=== RECORDS SHOWN ===

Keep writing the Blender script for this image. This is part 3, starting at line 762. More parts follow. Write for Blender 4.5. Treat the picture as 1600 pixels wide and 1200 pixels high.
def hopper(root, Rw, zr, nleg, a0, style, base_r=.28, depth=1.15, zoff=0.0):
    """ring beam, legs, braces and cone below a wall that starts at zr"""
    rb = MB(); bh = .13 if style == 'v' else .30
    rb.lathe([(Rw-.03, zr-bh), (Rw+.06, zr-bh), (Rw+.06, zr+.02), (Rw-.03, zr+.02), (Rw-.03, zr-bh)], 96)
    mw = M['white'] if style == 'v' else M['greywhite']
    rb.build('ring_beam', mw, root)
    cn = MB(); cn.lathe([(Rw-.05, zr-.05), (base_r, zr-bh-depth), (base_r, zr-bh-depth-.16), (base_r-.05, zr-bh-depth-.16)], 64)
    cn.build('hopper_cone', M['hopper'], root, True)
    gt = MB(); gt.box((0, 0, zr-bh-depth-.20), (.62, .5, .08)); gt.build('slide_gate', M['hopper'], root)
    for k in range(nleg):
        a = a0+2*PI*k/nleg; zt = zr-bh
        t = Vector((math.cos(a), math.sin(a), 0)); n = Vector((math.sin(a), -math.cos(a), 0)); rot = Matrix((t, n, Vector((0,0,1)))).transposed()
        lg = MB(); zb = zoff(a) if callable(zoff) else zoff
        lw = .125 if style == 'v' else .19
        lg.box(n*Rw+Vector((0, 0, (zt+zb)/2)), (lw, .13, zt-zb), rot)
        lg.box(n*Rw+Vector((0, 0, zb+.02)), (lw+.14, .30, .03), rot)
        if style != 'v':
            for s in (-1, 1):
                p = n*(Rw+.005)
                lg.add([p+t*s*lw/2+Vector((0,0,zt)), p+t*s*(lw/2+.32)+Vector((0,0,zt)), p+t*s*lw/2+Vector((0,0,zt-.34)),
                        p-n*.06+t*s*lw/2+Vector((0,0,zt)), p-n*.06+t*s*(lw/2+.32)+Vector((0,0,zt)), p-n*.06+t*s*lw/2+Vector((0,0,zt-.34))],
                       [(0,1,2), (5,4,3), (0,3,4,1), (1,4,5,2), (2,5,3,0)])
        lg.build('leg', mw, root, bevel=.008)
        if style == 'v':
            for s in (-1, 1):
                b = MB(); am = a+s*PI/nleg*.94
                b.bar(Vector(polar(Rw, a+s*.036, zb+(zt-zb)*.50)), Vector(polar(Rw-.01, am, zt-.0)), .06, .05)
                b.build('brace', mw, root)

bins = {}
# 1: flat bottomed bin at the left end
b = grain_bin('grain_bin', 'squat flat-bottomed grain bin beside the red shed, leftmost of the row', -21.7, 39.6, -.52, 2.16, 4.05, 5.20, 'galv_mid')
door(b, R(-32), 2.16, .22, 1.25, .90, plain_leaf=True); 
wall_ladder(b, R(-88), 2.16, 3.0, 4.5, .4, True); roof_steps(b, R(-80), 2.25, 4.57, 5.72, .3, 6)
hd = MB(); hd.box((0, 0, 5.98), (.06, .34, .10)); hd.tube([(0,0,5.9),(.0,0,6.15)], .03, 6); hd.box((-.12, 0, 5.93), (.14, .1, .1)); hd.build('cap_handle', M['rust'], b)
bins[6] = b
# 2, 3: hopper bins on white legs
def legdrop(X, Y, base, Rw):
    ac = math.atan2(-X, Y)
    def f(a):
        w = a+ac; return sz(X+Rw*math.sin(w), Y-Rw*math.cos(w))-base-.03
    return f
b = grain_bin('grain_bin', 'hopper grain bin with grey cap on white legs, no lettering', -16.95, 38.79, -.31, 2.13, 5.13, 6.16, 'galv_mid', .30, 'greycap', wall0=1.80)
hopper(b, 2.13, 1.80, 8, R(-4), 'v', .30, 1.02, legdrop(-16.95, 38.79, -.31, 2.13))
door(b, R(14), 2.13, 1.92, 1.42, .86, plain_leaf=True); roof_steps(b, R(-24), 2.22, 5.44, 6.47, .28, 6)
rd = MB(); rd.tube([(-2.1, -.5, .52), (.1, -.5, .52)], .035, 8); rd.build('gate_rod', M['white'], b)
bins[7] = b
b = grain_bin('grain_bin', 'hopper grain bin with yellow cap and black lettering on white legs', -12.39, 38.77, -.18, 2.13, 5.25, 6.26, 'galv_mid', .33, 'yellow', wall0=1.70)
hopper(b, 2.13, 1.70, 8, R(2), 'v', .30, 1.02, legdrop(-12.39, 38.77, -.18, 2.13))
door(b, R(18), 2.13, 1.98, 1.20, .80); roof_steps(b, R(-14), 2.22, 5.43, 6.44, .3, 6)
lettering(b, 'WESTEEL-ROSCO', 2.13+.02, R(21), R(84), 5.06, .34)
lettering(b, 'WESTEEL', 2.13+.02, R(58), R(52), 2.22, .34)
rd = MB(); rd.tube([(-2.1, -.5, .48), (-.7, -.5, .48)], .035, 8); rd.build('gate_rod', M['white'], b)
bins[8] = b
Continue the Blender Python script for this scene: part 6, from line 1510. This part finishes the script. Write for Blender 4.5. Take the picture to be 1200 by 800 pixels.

===

-- EXERCISE GOAL --
From the listing above, extract all records word for word.

-- OUTPUT OF THE EXERCISE --
Keep writing the Blender script for this image. This is part 3, starting at line 762. More parts follow. Write for Blender 4.5. Treat the picture as 1600 pixels wide and 1200 pixels high.
def hopper(root, Rw, zr, nleg, a0, style, base_r=.28, depth=1.15, zoff=0.0):
    """ring beam, legs, braces and cone below a wall that starts at zr"""
    rb = MB(); bh = .13 if style == 'v' else .30
    rb.lathe([(Rw-.03, zr-bh), (Rw+.06, zr-bh), (Rw+.06, zr+.02), (Rw-.03, zr+.02), (Rw-.03, zr-bh)], 96)
    mw = M['white'] if style == 'v' else M['greywhite']
    rb.build('ring_beam', mw, root)
    cn = MB(); cn.lathe([(Rw-.05, zr-.05), (base_r, zr-bh-depth), (base_r, zr-bh-depth-.16), (base_r-.05, zr-bh-depth-.16)], 64)
    cn.build('hopper_cone', M['hopper'], root, True)
    gt = MB(); gt.box((0, 0, zr-bh-depth-.20), (.62, .5, .08)); gt.build('slide_gate', M['hopper'], root)
    for k in range(nleg):
        a = a0+2*PI*k/nleg; zt = zr-bh
        t = Vector((math.cos(a), math.sin(a), 0)); n = Vector((math.sin(a), -math.cos(a), 0)); rot = Matrix((t, n, Vector((0,0,1)))).transposed()
        lg = MB(); zb = zoff(a) if callable(zoff) else zoff
        lw = .125 if style == 'v' else .19
        lg.box(n*Rw+Vector((0, 0, (zt+zb)/2)), (lw, .13, zt-zb), rot)
        lg.box(n*Rw+Vector((0, 0, zb+.02)), (lw+.14, .30, .03), rot)
        if style != 'v':
            for s in (-1, 1):
                p = n*(Rw+.005)
                lg.add([p+t*s*lw/2+Vector((0,0,zt)), p+t*s*(lw/2+.32)+Vector((0,0,zt)), p+t*s*lw/2+Vector((0,0,zt-.34)),
                        p-n*.06+t*s*lw/2+Vector((0,0,zt)), p-n*.06+t*s*(lw/2+.32)+Vector((0,0,zt)), p-n*.06+t*s*lw/2+Vector((0,0,zt-.34))],
                       [(0,1,2), (5,4,3), (0,3,4,1), (1,4,5,2), (2,5,3,0)])
        lg.build('leg', mw, root, bevel=.008)
        if style == 'v':
            for s in (-1, 1):
                b = MB(); am = a+s*PI/nleg*.94
                b.bar(Vector(polar(Rw, a+s*.036, zb+(zt-zb)*.50)), Vector(polar(Rw-.01, am, zt-.0)), .06, .05)
                b.build('brace', mw, root)

bins = {}
# 1: flat bottomed bin at the left end
b = grain_bin('grain_bin', 'squat flat-bottomed grain bin beside the red shed, leftmost of the row', -21.7, 39.6, -.52, 2.16, 4.05, 5.20, 'galv_mid')
door(b, R(-32), 2.16, .22, 1.25, .90, plain_leaf=True); 
wall_ladder(b, R(-88), 2.16, 3.0, 4.5, .4, True); roof_steps(b, R(-80), 2.25, 4.57, 5.72, .3, 6)
hd = MB(); hd.box((0, 0, 5.98), (.06, .34, .10)); hd.tube([(0,0,5.9),(.0,0,6.15)], .03, 6); hd.box((-.12, 0, 5.93), (.14, .1, .1)); hd.build('cap_handle', M['rust'], b)
bins[6] = b
# 2, 3: hopper bins on white legs
def legdrop(X, Y, base, Rw):
    ac = math.atan2(-X, Y)
    def f(a):
        w = a+ac; return sz(X+Rw*math.sin(w), Y-Rw*math.cos(w))-base-.03
    return f
b = grain_bin('grain_bin', 'hopper grain bin with grey cap on white legs, no lettering', -16.95, 38.79, -.31, 2.13, 5.13, 6.16, 'galv_mid', .30, 'greycap', wall0=1.80)
hopper(b, 2.13, 1.80, 8, R(-4), 'v', .30, 1.02, legdrop(-16.95, 38.79, -.31, 2.13))
door(b, R(14), 2.13, 1.92, 1.42, .86, plain_leaf=True); roof_steps(b, R(-24), 2.22, 5.44, 6.47, .28, 6)
rd = MB(); rd.tube([(-2.1, -.5, .52), (.1, -.5, .52)], .035, 8); rd.build('gate_rod', M['white'], b)
bins[7] = b
b = grain_bin('grain_bin', 'hopper grain bin with yellow cap and black lettering on white legs', -12.39, 38.77, -.18, 2.13, 5.25, 6.26, 'galv_mid', .33, 'yellow', wall0=1.70)
hopper(b, 2.13, 1.70, 8, R(2), 'v', .30, 1.02, legdrop(-12.39, 38.77, -.18, 2.13))
door(b, R(18), 2.13, 1.98, 1.20, .80); roof_steps(b, R(-14), 2.22, 5.43, 6.44, .3, 6)
lettering(b, 'WESTEEL-ROSCO', 2.13+.02, R(21), R(84), 5.06, .34)
lettering(b, 'WESTEEL', 2.13+.02, R(58), R(52), 2.22, .34)
rd = MB(); rd.tube([(-2.1, -.5, .48), (-.7, -.5, .48)], .035, 8); rd.build('gate_rod', M['white'], b)
bins[8] = b
Continue the Blender Python script for this scene: part 6, from line 1510. This part finishes the script. Write for Blender 4.5. Take the picture to be 1200 by 800 pixels.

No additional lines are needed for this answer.